On 29 April 2013 23:34, Michael J. Lowrey <orangemike(a)gmail.com> wrote:
On Mon, Apr 29, 2013 at 10:07 PM, Risker <risker.wp(a)gmail.com> wrote:
Michael, I have to say that I find your comment
offensive. NOBODY
expects to be denigrated on Wikipedia, and being "privileged" is no excuse
for doing so. This is EXACTLY the kind of behaviour this list was created
to try to modify.
Risker/Anne
How so? I would have said the same thing, for the same reason, if the
author had been male. The evidence is that a lot of what she complains
about is the EXACT SAME THING that happens to anybody who comes into
Wikipedia and
attacks editors: some morons act like morons, and a few other cynics start
looking to see whether the complainant's hands are clean. Sadly, our morons
acted like sexist morons, thus confirming all the worst assumptions of
those who don't know how a wiki works. That doesn't give her a free pass
from the same constant attention to which all of us, editors and outside
critics alike, are subject.
And damned if I'll be told to shut up when I point out that an ordinary
working writer would be less likely to get an op-ed in the N.Y. Times than
one of the heirs to a profitable publishing company which might easily be
viewed as an obvious purchaser of the moribund N.Y. Times company, for what
amounts to Hachette's pocket change.
But of course, it's vulgar (meaning "of the common people") to point out
when class privilege takes place. How offensive of me.
Now could we go back to working on substantive matters instead of slanging
at each other?
Michael, you miss my point entirely. This is exactly the kind of nastiness
- trashing someone who takes umbrage at the way Wikipedia does something
that directly relates to her own real life - that brings the project into
disrepute, and that women in particular find hostile.

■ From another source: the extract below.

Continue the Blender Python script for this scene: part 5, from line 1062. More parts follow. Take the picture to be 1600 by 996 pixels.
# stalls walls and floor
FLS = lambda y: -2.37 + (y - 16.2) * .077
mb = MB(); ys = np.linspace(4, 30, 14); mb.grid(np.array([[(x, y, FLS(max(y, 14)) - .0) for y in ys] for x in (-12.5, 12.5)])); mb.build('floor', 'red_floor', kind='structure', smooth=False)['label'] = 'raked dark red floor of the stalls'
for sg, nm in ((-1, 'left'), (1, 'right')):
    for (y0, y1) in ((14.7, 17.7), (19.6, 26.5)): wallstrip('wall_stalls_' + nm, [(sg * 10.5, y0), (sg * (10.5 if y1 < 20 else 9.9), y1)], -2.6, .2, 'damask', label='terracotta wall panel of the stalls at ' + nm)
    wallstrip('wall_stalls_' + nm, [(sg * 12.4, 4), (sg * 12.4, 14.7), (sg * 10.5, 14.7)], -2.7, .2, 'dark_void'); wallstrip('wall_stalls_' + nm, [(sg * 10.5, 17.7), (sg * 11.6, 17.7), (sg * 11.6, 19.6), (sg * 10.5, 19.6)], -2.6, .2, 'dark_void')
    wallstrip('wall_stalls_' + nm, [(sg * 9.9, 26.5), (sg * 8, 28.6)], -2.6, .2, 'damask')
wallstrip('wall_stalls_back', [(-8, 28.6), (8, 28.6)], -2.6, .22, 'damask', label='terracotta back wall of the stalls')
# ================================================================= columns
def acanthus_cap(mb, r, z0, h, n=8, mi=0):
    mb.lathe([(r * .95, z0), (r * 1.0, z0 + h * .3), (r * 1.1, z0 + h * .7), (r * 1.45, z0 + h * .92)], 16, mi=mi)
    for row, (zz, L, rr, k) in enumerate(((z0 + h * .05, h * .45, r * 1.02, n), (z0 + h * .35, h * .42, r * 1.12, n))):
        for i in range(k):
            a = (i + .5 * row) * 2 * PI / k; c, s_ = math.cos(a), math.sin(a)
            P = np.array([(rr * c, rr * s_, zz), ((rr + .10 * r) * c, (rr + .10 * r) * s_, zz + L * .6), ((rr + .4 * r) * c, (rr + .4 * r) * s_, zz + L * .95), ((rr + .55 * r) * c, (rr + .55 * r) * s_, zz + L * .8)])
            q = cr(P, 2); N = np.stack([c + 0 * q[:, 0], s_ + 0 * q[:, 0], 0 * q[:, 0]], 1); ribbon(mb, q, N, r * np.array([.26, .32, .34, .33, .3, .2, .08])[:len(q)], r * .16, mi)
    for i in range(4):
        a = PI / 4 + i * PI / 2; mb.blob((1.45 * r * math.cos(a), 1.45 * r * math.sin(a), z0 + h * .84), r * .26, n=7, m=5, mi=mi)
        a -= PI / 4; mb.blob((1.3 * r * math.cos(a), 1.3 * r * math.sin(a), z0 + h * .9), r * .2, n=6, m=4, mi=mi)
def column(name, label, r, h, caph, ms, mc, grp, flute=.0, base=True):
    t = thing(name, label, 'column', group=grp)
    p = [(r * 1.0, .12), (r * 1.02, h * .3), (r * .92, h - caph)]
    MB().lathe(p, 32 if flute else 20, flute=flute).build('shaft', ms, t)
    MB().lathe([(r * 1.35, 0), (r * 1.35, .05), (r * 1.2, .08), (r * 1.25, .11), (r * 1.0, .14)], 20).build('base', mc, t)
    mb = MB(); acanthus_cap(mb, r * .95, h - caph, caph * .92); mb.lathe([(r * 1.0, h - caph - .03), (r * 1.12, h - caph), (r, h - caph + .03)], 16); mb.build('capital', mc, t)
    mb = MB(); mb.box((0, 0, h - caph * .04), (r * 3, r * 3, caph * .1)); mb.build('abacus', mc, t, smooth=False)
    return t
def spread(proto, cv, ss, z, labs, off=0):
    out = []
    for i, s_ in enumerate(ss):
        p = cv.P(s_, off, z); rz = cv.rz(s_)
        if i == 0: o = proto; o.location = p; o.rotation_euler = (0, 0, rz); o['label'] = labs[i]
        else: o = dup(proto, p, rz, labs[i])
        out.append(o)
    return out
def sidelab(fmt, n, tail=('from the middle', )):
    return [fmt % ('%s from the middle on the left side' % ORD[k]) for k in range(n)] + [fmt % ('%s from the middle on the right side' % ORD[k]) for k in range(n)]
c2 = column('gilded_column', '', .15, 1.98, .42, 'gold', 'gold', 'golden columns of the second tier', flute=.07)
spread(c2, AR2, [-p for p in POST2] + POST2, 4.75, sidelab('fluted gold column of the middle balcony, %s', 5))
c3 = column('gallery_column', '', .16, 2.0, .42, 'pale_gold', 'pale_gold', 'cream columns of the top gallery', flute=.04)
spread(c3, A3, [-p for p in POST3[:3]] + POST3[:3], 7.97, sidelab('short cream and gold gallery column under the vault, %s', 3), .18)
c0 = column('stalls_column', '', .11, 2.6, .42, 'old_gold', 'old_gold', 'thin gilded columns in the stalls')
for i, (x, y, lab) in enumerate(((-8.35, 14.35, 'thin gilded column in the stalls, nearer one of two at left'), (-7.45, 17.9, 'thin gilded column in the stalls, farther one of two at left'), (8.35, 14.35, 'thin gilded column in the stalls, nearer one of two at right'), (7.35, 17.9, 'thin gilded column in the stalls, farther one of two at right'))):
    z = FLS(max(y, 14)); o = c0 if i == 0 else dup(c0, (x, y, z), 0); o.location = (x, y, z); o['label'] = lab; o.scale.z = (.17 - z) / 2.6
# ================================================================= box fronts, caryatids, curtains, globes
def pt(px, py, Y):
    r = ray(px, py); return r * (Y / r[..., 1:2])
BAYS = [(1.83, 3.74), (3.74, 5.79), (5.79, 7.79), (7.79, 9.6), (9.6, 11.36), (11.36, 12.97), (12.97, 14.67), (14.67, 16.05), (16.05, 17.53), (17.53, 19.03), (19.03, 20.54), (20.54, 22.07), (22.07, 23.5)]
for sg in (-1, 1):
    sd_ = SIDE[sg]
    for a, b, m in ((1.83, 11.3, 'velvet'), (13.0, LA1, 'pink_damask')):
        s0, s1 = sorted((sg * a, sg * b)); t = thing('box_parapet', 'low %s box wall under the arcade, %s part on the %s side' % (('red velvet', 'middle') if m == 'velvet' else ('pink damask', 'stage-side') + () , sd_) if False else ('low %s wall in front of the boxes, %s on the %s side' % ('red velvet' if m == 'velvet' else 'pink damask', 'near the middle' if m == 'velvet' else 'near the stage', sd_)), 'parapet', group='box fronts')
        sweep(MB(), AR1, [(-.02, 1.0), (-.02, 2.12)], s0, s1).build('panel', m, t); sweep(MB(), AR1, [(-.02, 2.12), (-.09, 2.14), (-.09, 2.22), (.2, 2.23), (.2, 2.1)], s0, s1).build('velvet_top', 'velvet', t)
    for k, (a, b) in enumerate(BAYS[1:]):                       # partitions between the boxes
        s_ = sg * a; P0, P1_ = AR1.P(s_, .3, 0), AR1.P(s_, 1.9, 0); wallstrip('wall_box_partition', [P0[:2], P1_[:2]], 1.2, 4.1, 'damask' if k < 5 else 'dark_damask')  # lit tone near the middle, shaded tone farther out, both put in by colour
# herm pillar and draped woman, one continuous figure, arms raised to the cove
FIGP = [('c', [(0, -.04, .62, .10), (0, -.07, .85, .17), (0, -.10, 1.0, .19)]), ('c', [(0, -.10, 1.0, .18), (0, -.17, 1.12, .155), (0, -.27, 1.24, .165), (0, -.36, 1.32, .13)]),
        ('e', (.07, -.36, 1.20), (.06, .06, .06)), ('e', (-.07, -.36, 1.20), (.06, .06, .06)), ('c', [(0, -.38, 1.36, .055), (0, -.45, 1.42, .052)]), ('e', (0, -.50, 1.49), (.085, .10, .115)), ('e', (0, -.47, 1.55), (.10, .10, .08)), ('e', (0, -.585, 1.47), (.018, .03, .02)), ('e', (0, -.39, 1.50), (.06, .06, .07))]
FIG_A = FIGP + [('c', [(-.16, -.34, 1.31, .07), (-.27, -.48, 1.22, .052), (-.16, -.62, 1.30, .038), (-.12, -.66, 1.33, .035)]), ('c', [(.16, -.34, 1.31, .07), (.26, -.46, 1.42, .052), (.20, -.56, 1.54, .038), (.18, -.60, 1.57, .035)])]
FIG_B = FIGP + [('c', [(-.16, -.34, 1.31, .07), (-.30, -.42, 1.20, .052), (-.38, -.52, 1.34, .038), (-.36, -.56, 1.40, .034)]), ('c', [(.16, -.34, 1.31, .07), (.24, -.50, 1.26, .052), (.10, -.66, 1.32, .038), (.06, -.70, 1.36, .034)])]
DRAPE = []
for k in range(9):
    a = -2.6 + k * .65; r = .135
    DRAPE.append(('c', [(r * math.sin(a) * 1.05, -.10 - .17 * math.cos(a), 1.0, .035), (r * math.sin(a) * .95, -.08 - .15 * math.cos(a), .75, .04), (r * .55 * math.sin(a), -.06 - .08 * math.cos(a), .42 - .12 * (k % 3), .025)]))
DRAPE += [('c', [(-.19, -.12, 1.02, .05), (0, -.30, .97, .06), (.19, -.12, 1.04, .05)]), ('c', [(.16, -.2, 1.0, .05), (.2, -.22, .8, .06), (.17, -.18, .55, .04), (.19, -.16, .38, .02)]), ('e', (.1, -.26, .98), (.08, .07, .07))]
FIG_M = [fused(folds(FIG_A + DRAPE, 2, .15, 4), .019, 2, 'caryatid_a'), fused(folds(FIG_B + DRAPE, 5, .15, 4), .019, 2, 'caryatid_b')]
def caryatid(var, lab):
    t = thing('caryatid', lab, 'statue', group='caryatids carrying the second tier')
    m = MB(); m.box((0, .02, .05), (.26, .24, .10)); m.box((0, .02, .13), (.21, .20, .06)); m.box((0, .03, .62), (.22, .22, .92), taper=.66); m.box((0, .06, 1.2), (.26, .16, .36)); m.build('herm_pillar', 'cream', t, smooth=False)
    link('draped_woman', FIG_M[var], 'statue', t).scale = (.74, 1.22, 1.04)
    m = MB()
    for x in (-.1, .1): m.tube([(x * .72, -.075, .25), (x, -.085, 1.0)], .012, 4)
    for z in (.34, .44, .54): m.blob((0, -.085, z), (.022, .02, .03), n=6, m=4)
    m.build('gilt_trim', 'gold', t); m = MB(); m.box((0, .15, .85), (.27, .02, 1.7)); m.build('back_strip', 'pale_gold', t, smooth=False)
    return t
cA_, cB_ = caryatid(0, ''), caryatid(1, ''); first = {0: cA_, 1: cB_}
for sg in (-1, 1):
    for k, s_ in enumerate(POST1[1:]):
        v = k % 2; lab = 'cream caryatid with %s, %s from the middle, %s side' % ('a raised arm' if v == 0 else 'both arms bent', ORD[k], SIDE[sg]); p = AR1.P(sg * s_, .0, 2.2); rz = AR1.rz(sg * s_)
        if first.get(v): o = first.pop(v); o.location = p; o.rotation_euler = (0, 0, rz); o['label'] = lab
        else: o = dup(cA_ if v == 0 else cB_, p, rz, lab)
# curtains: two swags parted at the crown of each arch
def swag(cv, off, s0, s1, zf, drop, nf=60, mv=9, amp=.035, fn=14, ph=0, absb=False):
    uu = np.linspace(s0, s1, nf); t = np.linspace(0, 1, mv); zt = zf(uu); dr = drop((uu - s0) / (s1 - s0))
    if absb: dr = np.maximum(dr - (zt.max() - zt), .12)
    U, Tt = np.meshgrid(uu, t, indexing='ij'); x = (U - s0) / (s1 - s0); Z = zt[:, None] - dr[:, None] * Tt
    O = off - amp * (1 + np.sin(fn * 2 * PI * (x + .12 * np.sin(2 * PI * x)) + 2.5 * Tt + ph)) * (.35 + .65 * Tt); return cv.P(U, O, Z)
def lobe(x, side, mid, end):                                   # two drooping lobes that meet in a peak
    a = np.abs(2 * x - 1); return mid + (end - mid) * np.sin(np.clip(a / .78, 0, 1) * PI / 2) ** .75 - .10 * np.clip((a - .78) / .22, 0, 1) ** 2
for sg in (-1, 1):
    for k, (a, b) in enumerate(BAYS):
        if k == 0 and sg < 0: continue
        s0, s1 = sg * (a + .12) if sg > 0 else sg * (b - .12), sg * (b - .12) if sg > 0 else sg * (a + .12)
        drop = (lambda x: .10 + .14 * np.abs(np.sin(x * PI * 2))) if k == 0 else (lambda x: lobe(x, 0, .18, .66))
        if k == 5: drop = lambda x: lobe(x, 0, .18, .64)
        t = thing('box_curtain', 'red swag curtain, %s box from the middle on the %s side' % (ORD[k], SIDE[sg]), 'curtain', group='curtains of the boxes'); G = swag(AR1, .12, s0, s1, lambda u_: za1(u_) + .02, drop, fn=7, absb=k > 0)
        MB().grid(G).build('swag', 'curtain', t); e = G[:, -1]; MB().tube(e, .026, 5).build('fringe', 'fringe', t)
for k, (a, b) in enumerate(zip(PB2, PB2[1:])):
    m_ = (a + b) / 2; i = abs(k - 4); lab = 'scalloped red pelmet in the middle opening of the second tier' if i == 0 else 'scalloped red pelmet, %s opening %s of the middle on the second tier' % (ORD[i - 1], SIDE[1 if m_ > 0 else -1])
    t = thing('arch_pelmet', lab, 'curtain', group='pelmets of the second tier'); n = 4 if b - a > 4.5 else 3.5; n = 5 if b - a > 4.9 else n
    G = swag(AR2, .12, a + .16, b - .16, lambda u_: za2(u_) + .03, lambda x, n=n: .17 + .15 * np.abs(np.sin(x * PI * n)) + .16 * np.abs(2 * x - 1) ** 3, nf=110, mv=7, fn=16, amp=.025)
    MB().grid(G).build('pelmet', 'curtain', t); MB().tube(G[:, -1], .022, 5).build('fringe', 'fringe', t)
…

This entire story is about how truly absurd our categorizations are, and
how it relegates subjects into niches that make it even more difficult to
find them. Yes, it's inherently sexist, and it's inappropriate; however,
it's also deeply entrenched and seems to be almost impossible to break
through.
What it isn't about is what "privilege" the subject of the article may or
may not have had anywhere in her life. That she got an op-ed in the NYT is
because the NYT is interested in what she wrote about; they don't publish
op-eds just because of who the author is, they publish it because they
think there is something interesting about the article. It is a major BLP
violation for you to allege otherwise. I hope you're not going anywhere
near any of the affected articles, or the editors who have had anything to
do with any of the related articles.